A 90-year-old with her own Internet site? Oh, yeah, www.evelynbirkby.com, and it’s a dandy with collections of her columns, broadcasts and much more. She is certainly not cowed by technology after wearing out four computers. She sends her columns to editors via e-mail, and she shoots, edits and sends digital photos to go with them.

But Herbold didn’t realize all that at first.

“I called Evelyn on the phone at the end of March last year and didn’t know what to expect,” Herbold said. “I knew she was 89 then, and I wondered how sharp she could be and what kind of energy she’d have. Well, her energy on the phone that day was terrific, and our conversation led to us going to Sidney in April for the first of four interviews with her.”

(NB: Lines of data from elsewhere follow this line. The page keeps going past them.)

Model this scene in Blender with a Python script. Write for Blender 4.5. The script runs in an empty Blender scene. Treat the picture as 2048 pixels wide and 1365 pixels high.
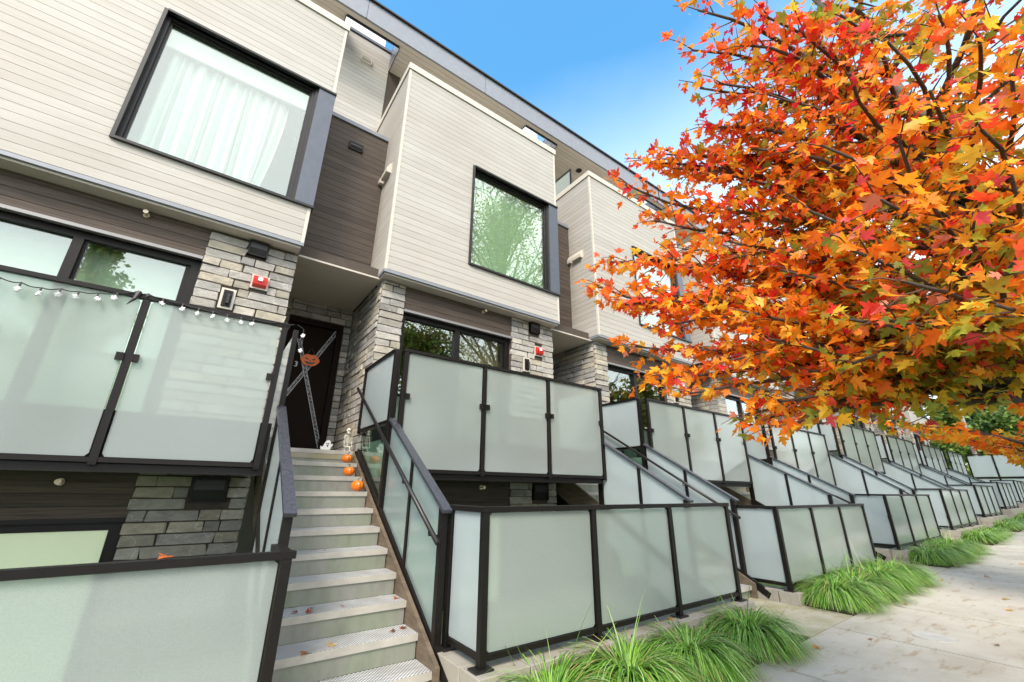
import bpy, bmesh, math, random
from mathutils import Vector, Matrix, Euler
R = random.Random(11)
rad = math.radians
sc = bpy.context.scene
col = sc.collection

# ------------------------------------------------------------------ camera
cam_d = bpy.data.cameras.new('camera')
cam_d.sensor_width = 36.0
cam_d.lens = 14.564
cam_d.clip_start = 0.05
cam_d.clip_end = 1500
cam = bpy.data.objects.new('camera', cam_d)
col.objects.link(cam)
RX = Vector((0.81002, -0.58632, 0.00970)); DN = Vector((0.20546, 0.26828, -0.94117)); FW = Vector((0.54922, 0.76437, 0.33778))
m = Matrix((RX, -DN, -FW)).transposed().to_4x4()
cam.matrix_world = m
sc.camera = cam

# ------------------------------------------------------------------ sky and sun
SUN_EL, SUN_AZ = 46.0, 228.0      # azimuth measured clockwise from +Y
w = bpy.data.worlds.new('World'); sc.world = w; w.use_nodes = True
nt = w.node_tree; nt.nodes.clear()
sky = nt.nodes.new('ShaderNodeTexSky'); sky.sky_type = 'NISHITA'; sky.sun_disc = False
sky.sun_elevation = rad(SUN_EL); sky.sun_rotation = rad(SUN_AZ)
sky.altitude = 50; sky.air_density = 1.0; sky.dust_density = 0.8; sky.ozone_density = 0.7
bgn = nt.nodes.new('ShaderNodeBackground'); bgn.inputs['Strength'].default_value = 0.12
outw = nt.nodes.new('ShaderNodeOutputWorld')
hs = nt.nodes.new('ShaderNodeHueSaturation'); hs.inputs['Saturation'].default_value = 1.3; hs.inputs['Hue'].default_value = 0.484; hs.inputs['Value'].default_value = 0.84
nt.links.new(sky.outputs[0], hs.inputs['Color'])
# bright thin cloud over the street side of the sky (mirrored in the windows), blue above the building
tc = nt.nodes.new('ShaderNodeTexCoord'); sx = nt.nodes.new('ShaderNodeSeparateXYZ'); nt.links.new(tc.outputs['Generated'], sx.inputs[0])
cn = nt.nodes.new('ShaderNodeTexNoise'); cn.inputs['Scale'].default_value = 2.2; cn.inputs['Detail'].default_value = 7; cn.inputs['Roughness'].default_value = 0.55; nt.links.new(tc.outputs['Generated'], cn.inputs['Vector'])
def mth(op, a, b):
    x = nt.nodes.new('ShaderNodeMath'); x.operation = op
    for i_, v in enumerate((a, b)):
        if isinstance(v, (int, float)): x.inputs[i_].default_value = v
        else: nt.links.new(v, x.inputs[i_])
    return x.outputs[0]
yy = mth('MULTIPLY', sx.outputs['Y'], -0.55)
cv = mth('ADD', mth('ADD', yy, mth('MULTIPLY', sx.outputs['X'], 0.10)), cn.outputs['Fac'])
cr = nt.nodes.new('ShaderNodeValToRGB'); cr.color_ramp.elements[0].position = 0.56; cr.color_ramp.elements[0].color = (0, 0, 0, 1); cr.color_ramp.elements[1].position = 0.86; cr.color_ramp.elements[1].color = (.9, .9, .9, 1)
nt.links.new(cv, cr.inputs[0])
cm = nt.nodes.new('ShaderNodeMix'); cm.data_type = 'RGBA'; nt.links.new(cr.outputs[0], cm.inputs[0]); nt.links.new(hs.outputs[0], cm.inputs[6]); cm.inputs[7].default_value = (5.4, 5.25, 5.1, 1)
# pale haze thickening towards the horizon all the way round
vr = nt.nodes.new('ShaderNodeValToRGB'); vr.color_ramp.elements[0].position = 0.30; vr.color_ramp.elements[0].color = (.78, .78, .78, 1); vr.color_ramp.elements[1].position = 0.80; vr.color_ramp.elements[1].color = (0, 0, 0, 1)
nt.links.new(mth('ADD', sx.outputs['Z'], mth('MULTIPLY', mth('SUBTRACT', cn.outputs['Fac'], 0.5), 0.12)), vr.inputs[0])
vm = nt.nodes.new('ShaderNodeMix'); vm.data_type = 'RGBA'; nt.links.new(vr.outputs[0], vm.inputs[0]); nt.links.new(cm.outputs[2], vm.inputs[6]); vm.inputs[7].default_value = (3.9, 4.25, 4.5, 1)
nt.links.new(vm.outputs[2], bgn.inputs[0]); nt.links.new(bgn.outputs[0], outw.inputs[0])
sd = bpy.data.lights.new('sun', 'SUN'); sd.energy = 1.05; sd.angle = rad(24); sd.color = (1.0, 0.90, 0.77)
so = bpy.data.objects.new('sun', sd); col.objects.link(so)
az, el = rad(SUN_AZ), rad(SUN_EL)
sv = Vector((math.sin(az) * math.cos(el), math.cos(az) * math.cos(el), math.sin(el)))
so.rotation_euler = sv.to_track_quat('Z', 'Y').to_euler(); so.location = sv * 60
vs = sc.view_settings; vs.view_transform = 'Standard'; vs.look = 'None'; vs.gamma = 1.0; vs.exposure = 2.15
try: vs.use_curve_mapping = False
except Exception: pass
cy = sc.cycles
cy.use_denoising = True; cy.max_bounces = 10; cy.transparent_max_bounces = 16; cy.transmission_bounces = 8; cy.diffuse_bounces = 4
cy.sample_clamp_indirect = 6.0
cy.caustics_reflective = False; cy.caustics_refractive = False

# ------------------------------------------------------------------ materials
def newmat(name):
    mt = bpy.data.materials.new(name); mt.use_nodes = True
    n = mt.node_tree.nodes; n.clear()
    o = n.new('ShaderNodeOutputMaterial')
    return mt, mt.node_tree, n, mt.node_tree.links, o
def N(n, t, **k):
    x = n.new(t)
    for a, b in k.items(): setattr(x, a, b)
    return x
def pos_scaled(n, l, s):
    g = N(n, 'ShaderNodeNewGeometry'); mp = N(n, 'ShaderNodeMapping'); mp.inputs['Scale'].default_value = s
    l.new(g.outputs['Position'], mp.inputs['Vector']); return mp.outputs[0]
def rnd(n, l):
    a = N(n, 'ShaderNodeObjectInfo'); g = N(n, 'ShaderNodeNewGeometry'); s = N(n, 'ShaderNodeMath', operation='ADD'); f = N(n, 'ShaderNodeMath', operation='FRACT')
    l.new(a.outputs['Random'], s.inputs[0]); l.new(g.outputs['Random Per Island'], s.inputs[1]); l.new(s.outputs[0], f.inputs[0]); return f.outputs[0]
def ramp(n, l, src, stops):
    r = N(n, 'ShaderNodeValToRGB'); e = r.color_ramp.elements
    while len(e) < len(stops): e.new(0.5)
    for i, (p, c) in enumerate(stops):
        e[i].position = p; e[i].color = (*c, 1)
    l.new(src, r.inputs[0]); return r.outputs[0]
def mul(n, l, a, b, fac=1.0, mode='MULTIPLY'):
    x = N(n, 'ShaderNodeMix', data_type='RGBA', blend_type=mode); x.inputs[0].default_value = fac
    l.new(a, x.inputs[6]); l.new(b, x.inputs[7]); return x.outputs[2]
def noise(n, l, vec, scale, detail=4, rough=0.6):
    x = N(n, 'ShaderNodeTexNoise'); x.inputs['Scale'].default_value = scale; x.inputs['Detail'].default_value = detail; x.inputs['Roughness'].default_value = rough
    l.new(vec, x.inputs['Vector']); return x.outputs['Fac']
def bump(n, l, h, s, d=0.01):
    b = N(n, 'ShaderNodeBump'); b.inputs['Strength'].default_value = s; b.inputs['Distance'].default_value = d
    l.new(h, b.inputs['Height']); return b.outputs[0]
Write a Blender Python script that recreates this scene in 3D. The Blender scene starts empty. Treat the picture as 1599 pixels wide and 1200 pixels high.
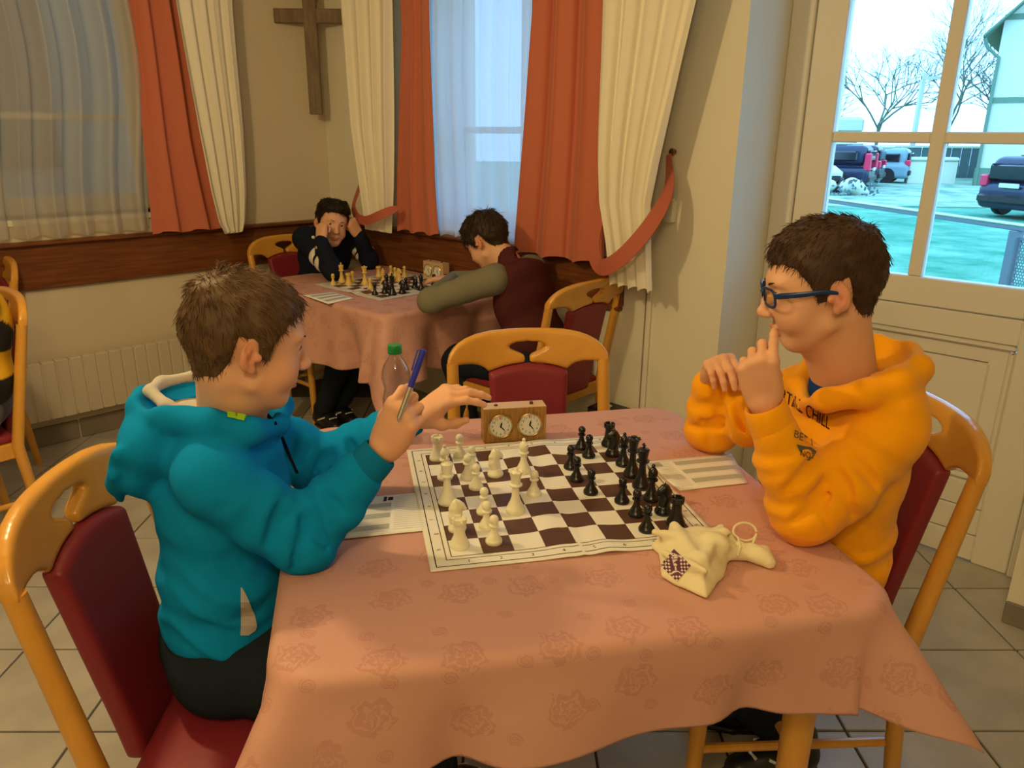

Still, Herbold wondered how much she could ask of Birkby. On the way to Sidney for the first time, she told IPTV videographer Rick Fuller, that “we need to be real careful on this. At her age, she might get tired, maybe even need a nap before we can finish an interview.” Herbold now laughs out loud about that concern. “Oh, brother!” she says. “Evelyn didn’t wear out a bit. I think we were tired before she ever was.”

IPTV eventually shot 27 hours of video interviewing Birkby, her husband, one of her three sons, friends, neighbors, co-workers, a historian, a sociologist and others. Herbold said she made dozens of phone calls back to Birkby, asking her to help round up historic photographs, documents and other details.

Birkby’s tenacity and work ethic continue to “inspire” Herbold. “Look, I work pretty hard myself,” the TV producer said, “but I really think I’m a cream puff compared to her. She never gives up.”

At 90, Birkby is just as forward-looking, people-oriented and engaged in her writing as ever.

She’s concerned about the current state of the nation and world. “I am not happy with the way this decade has started,” she said. “I did not like going to war. I thought we’d surely gotten ride of our aggressions, but back to war we went. It is time for peace! And I hate the polarized political atmosphere. And our racial attitudes and our attitudes toward gays concern me.”

As for writing, “it’s always hard. It’s a task that requires a lot of concentration and discipline. But I enjoy it more all the time, too. I get excited about all the different stories that are still out there to tell, more of them all the time. So I plan to keep writing as long as I can. And if nobody was reading a word I write, I’d keep writing anyway, because I know it makes my mind stay alert.”

Huh? Nobody following Evelyn Birkby? It’s just the opposite that seems to be happening.